Depuis l’invasion de l’Ukraine par la Russie en 2022, la Norvège, premier producteur d’hydrocarbures d’Europe, a engrangé quelque 109 milliards d’euros supplémentaires. L’envolée des prix du gaz, conséquence directe des sanctions contre Moscou, a fait exploser les revenus énergétiques du pays, alimentant son fonds souverain — aujourd’hui le plus important au monde avec près de 1.800 milliards d’euros.

Cette prospérité a toutefois suscité un débat moral et politique. Certains responsables européens et norvégiens estiment qu’Oslo est devenu, malgré lui, un “profiteur de guerre”. Pour redorer son image, plusieurs partis y compris des alliés du gouvernement travailliste plaident pour que la Norvège joue un rôle financier plus audacieux en faveur de Kiev.

Garantir un prêt européen de 140 milliards d’euros à l’Ukraine

L’Union européenne prépare actuellement un prêt sans intérêts de 140 milliards d’euros destiné à soutenir le budget et l’effort militaire de l’Ukraine pour les deux prochaines années. Ce prêt serait remboursé uniquement si la Russie verse un jour des réparations de guerre.

Mais un obstacle demeure : la Belgique, où est basée la société Euroclear qui gère la plupart des avoirs russes gelés, exige des garanties d’autres États européens pour mutualiser le risque. Une condition difficile à remplir pour des pays déjà très endettés comme la France ou l’Italie.

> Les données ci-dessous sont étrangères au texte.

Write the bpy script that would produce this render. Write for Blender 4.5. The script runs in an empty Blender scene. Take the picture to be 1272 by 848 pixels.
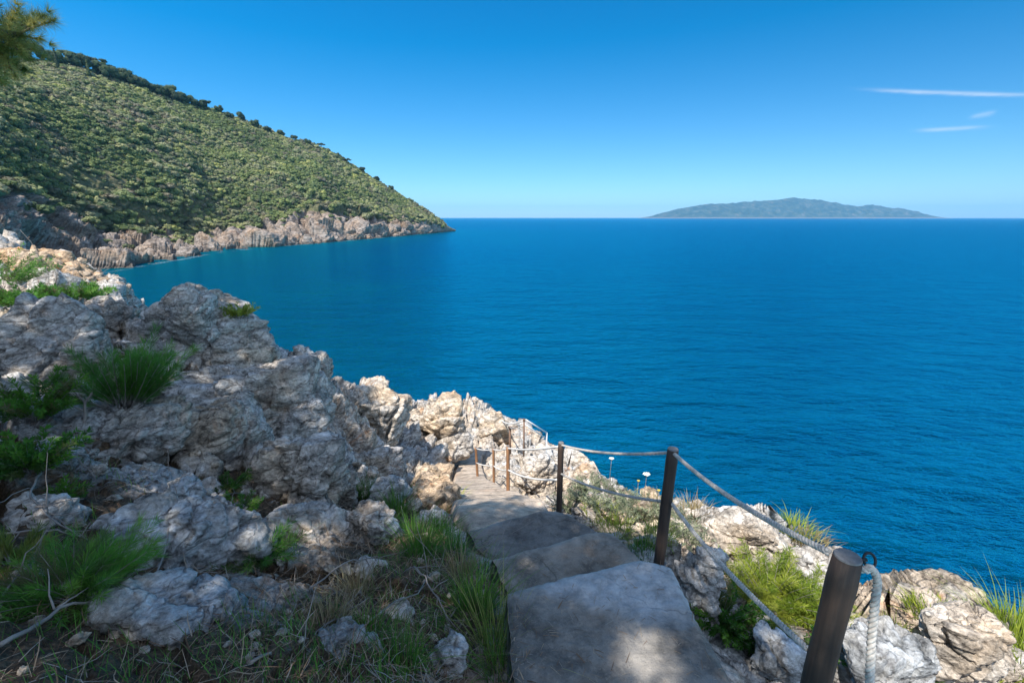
import bpy, bmesh, math, random
import numpy as np
from mathutils import Vector
C = bpy.context.scene.collection
R = math.radians
rng = np.random.default_rng(7)
random.seed(7)

# ---------------------------------------------------------------- camera, sky, sun, exposure
CAM_Z = 15.0                       # eye height above the sea
PITCH = math.atan(154/565)
cam = bpy.data.cameras.new('camera'); cam.sensor_width = 36; cam.lens = 36*565/1272
cam.clip_start = 0.05; cam.clip_end = 120000
cam_o = bpy.data.objects.new('camera', cam); C.objects.link(cam_o)
cam_o.location = (0, 0, CAM_Z); cam_o.rotation_euler = (math.pi/2-PITCH, 0, 0)
sc = bpy.context.scene; sc.camera = cam_o

SUN_EL = R(59); SUN_AZ = math.atan2(-0.34, -0.50)   # azimuth from +Y towards +X
sdir = Vector((math.sin(SUN_AZ)*math.cos(SUN_EL), math.cos(SUN_AZ)*math.cos(SUN_EL), math.sin(SUN_EL)))
sun = bpy.data.lights.new('sun', 'SUN'); sun.energy = 5.0; sun.angle = R(0.5); sun.color = (1.0, 0.955, 0.89)
sun_o = bpy.data.objects.new('sun', sun); C.objects.link(sun_o)
sun_o.rotation_euler = sdir.to_track_quat('Z', 'Y').to_euler()

W = bpy.data.worlds.new('World'); sc.world = W; W.use_nodes = True
def N(nt, typ, **kw):
    n = nt.nodes.new(typ)
    for k, v in kw.items():
        if k.startswith('i_'):
            key = k[2:]
            key = int(key) if key.isdigit() else key.replace('_', ' ')
            n.inputs[key].default_value = v
        else: setattr(n, k, v)
    return n
def mth(nt, op, a, b=None, clamp=False):
    n = nt.nodes.new('ShaderNodeMath'); n.operation = op; n.use_clamp = clamp
    for i, v in enumerate((a, b)):
        if v is None: continue
        if isinstance(v, (int, float)): n.inputs[i].default_value = v
        else: nt.links.new(v, n.inputs[i])
    return n.outputs[0]
def mixc(nt, f, a, b, mode='MIX'):
    n = nt.nodes.new('ShaderNodeMix'); n.data_type = 'RGBA'; n.blend_type = mode
    for i, v in ((0, f), (6, a), (7, b)):
        if isinstance(v, (int, float)): n.inputs[i].default_value = v
        elif isinstance(v, tuple): n.inputs[i].default_value = (*v, 1)[:4]
        else: nt.links.new(v, n.inputs[i])
    return n.outputs[2]
def ramp(nt, fac, stops, interp='LINEAR'):
    n = nt.nodes.new('ShaderNodeValToRGB'); cr = n.color_ramp; cr.interpolation = interp
    while len(cr.elements) < len(stops): cr.elements.new(0.5)
    for e, (p, c) in zip(cr.elements, stops):
        e.position = p; e.color = (*c, 1) if isinstance(c, tuple) else (c, c, c, 1)
    nt.links.new(fac, n.inputs[0]); return n.outputs[0]
nt = W.node_tree; nt.nodes.clear()
sky = N(nt, 'ShaderNodeTexSky', sky_type='NISHITA', sun_disc=False, sun_elevation=SUN_EL, sun_rotation=SUN_AZ,
        altitude=200.0, air_density=1.0, dust_density=0.15, ozone_density=3.0)
hs = N(nt, 'ShaderNodeHueSaturation', i_Saturation=1.12); nt.links.new(sky.outputs[0], hs.inputs['Color'])
pol = N(nt, 'ShaderNodeVectorMath', operation='MULTIPLY_ADD'); nt.links.new(hs.outputs[0], pol.inputs[0]); pol.inputs[1].default_value = (0.60, 0.80, 0.98); pol.inputs[2].default_value = (-0.70, -0.20, 0.0)
pmx = N(nt, 'ShaderNodeVectorMath', operation='MAXIMUM'); nt.links.new(pol.outputs[0], pmx.inputs[0])
# thin high wisps of cloud low in the right of the sky
tc = N(nt, 'ShaderNodeTexCoord'); sp = N(nt, 'ShaderNodeSeparateXYZ'); nt.links.new(tc.outputs['Generated'], sp.inputs[0])
azi = mth(nt, 'ARCTAN2', sp.outputs[0], sp.outputs[1])
ele = mth(nt, 'ARCSINE', sp.outputs[2])
cmb = N(nt, 'ShaderNodeCombineXYZ'); nt.links.new(mth(nt, 'MULTIPLY', azi, 26.0), cmb.inputs[0]); nt.links.new(mth(nt, 'MULTIPLY', ele, 150.0), cmb.inputs[1])
cn = N(nt, 'ShaderNodeTexNoise', i_Scale=1.0, i_Detail=6.0, i_Roughness=0.62); nt.links.new(cmb.outputs[0], cn.inputs['Vector'])
def wisp(a0, e0, wa, we, slope):
    da = mth(nt, 'SUBTRACT', azi, a0)
    x = mth(nt, 'DIVIDE', da, wa)
    e_ = mth(nt, 'SUBTRACT', mth(nt, 'SUBTRACT', ele, e0), mth(nt, 'MULTIPLY', da, slope))
    e_ = mth(nt, 'ADD', e_, mth(nt, 'MULTIPLY', mth(nt, 'SUBTRACT', cn.outputs[0], 0.5), we*1.4))
    y = mth(nt, 'DIVIDE', e_, we)
    d2 = mth(nt, 'ADD', mth(nt, 'POWER', mth(nt, 'ABSOLUTE', x), 4.0), mth(nt, 'MULTIPLY', y, y))
    return mth(nt, 'EXPONENT', mth(nt, 'MULTIPLY', d2, -1.0))
w = mth(nt, 'MULTIPLY', wisp(0.722, R(10.1), 0.095, R(0.15), -0.19), 0.45)
w = mth(nt, 'ADD', w, mth(nt, 'MULTIPLY', wisp(0.725, R(7.35), 0.036, R(0.15), -0.05), 0.38))
w = mth(nt, 'ADD', w, mth(nt, 'MULTIPLY', wisp(0.757, R(8.2), 0.012, R(0.18), 0.12), 0.3))
w = mth(nt, 'MULTIPLY', w, mth(nt, 'ADD', mth(nt, 'MULTIPLY', cn.outputs[0], 1.5), 0.15), clamp=True)
darker = mth(nt, 'SUBTRACT', 1.0, mth(nt, 'MULTIPLY', mth(nt, 'MULTIPLY', mth(nt, 'ADD', azi, 0.8), 0.62, clamp=True), 0.30))   # sky deepens away from the sun
dk = N(nt, 'ShaderNodeVectorMath', operation='SCALE'); nt.links.new(pmx.outputs[0], dk.inputs[0]); nt.links.new(darker, dk.inputs['Scale'])
skyc = mixc(nt, w, dk.outputs[0], (4.6, 5.1, 5.6))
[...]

Dans ce contexte, des économistes norvégiens, Håvard Halland et Knut Anton Mork, ont proposé que la Norvège se porte garante du prêt, forte de sa note de crédit AAA et de ses gigantesques réserves financières. « En empochant ces bénéfices, le gouvernement norvégien a fait du pays un profiteur de guerre », ont-ils rappelé dans une tribune publiée le 22 octobre.

Une idée soutenue à l’étranger mais accueillie avec prudence à Oslo

Le concept, relayé par le quotidien danois Politiken, a trouvé un écho favorable dans plusieurs capitales européennes. La Première ministre danoise Mette Frederiksen s’est même enthousiasmée : « Ce serait génial », a-t-elle déclaré lors du dernier sommet européen à Copenhague.

À Oslo, le gouvernement travailliste reste toutefois réservé. La secrétaire d’État au ministère des Finances, Ellen Reitan, a confirmé que la Norvège « suit de près l’évolution de la situation et poursuit son dialogue avec l’Union européenne », tout en précisant qu’il n’est pas encore question d’endosser seule le rôle de garant.

La pression monte sur le gouvernement norvégien

Les Verts norvégiens envisagent de faire de cette garantie financière une condition de leur soutien au budget 2026. « La Norvège est le seul pays en Europe qui a autant d’argent de côté et qui peut dégager une telle somme sans emprunter ni augmenter les impôts », affirme leur chef Arild Hermstad. Pour lui, il s’agit d’une obligation morale : « Nous avons tant gagné d’argent du fait de cette guerre qu’il serait injuste de ne pas contribuer davantage. »

Un dilemme entre prudence économique et responsabilité morale

Entre la prudence budgétaire du gouvernement et les appels croissants à la solidarité, la Norvège se trouve face à un dilemme : comment soutenir efficacement l’Ukraine sans compromettre sa stabilité financière, tout en répondant aux accusations d’avoir profité d’un conflit qui déchire l’Europe.